The random value means an old CA from a previous server run can’t be reused. And the token is never sent in plaintext during this exchange.

Which products are affected?

This change only applies to inlets-pro HTTP and TCP tunnels that use --auto-tls. If you’re not using auto-TLS, nothing changes.

Here’s the full picture:

  • inlets-pro HTTP tunnels with auto-TLS — verification is now enabled
  • inlets-pro TCP tunnels with auto-TLS — verification is now enabled
  • inlets-pro HTTP or TCP tunnels with custom TLS — not affected, you provide your own certificate
  • inlets uplink — not affected, does not implement auto-TLS and relies on Let’s Encrypt or vendor certificates already in the trust bundle
  • inlets-pro status — verification is now enabled when using auto-TLS, with --auto-tls-legacy to talk to older servers

Upgrading

The easiest path is to delete your existing tunnel server and recreate it. Most tunnel servers are created by inletsctl, so you can simply delete and recreate:

inletsctl delete
inletsctl create

Make sure to add back any flags you used previously — --letsencrypt-domain, --tcp, --provider, or any others. This gives you a fresh server running 0.11.14, a new token, and a new IP address.

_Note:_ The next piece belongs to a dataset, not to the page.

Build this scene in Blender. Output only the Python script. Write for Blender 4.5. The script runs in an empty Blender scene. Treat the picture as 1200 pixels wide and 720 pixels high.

Before you delete the old server, set the TTL on any DNS A or CNAME records pointing at it to something low like 60 seconds. That way when you update the record to the new IP after recreating, the change will propagate quickly.

If you’re using the inlets-operator on Kubernetes, upgrade the operator via the Helm chart first, then delete any existing tunnels so they’re recreated with the new version:

helm upgrade inlets-operator inlets/inlets-operator \
  --set image.tag=0.11.14

kubectl delete tunnelserver <name>

The operator will recreate the tunnel server automatically. If you have DNS records pointing at the server, set the TTL to 60 seconds before deleting the tunnel, then update the record to the new IP once it’s recreated.

If you prefer to do a rolling upgrade in place, you can use --auto-tls-legacy as a temporary bridge. A new client connecting to an older server will fail, so add the flag to the client:

inlets-pro tcp client \
  --url wss://server.example.com:8123 \
  --token AUTH_TOKEN \
  --auto-tls-legacy \
  --upstream 127.0.0.1 \
  --ports 80,443

This restores the previous behaviour and prints a warning. On the server, --auto-tls-legacy allows older clients to continue fetching the CA without verification. Remove the flag from both sides once everything is upgraded. The inlets-pro status command also supports --auto-tls-legacy if you need to query an older server.

Empty tokens no longer accepted

If you’re running auto-TLS, the server now requires a non-empty token. Previously an empty token was accepted, which meant any client could connect without authentication. If you were running without a token, the server will now refuse to start.

Token strength

The security of this feature depends on your token being strong. Use at least 32 bytes of random data:

openssl rand -base64 32 > ./token

Wrapping up

Auto-TLS now verifies the server identity, not just encrypts the connection. The trust anchor is the shared token, which you already control. No extra configuration needed once you’re on the updated client and server.

If you’re already using a token with auto-TLS, the feature is enabled automatically on upgrade.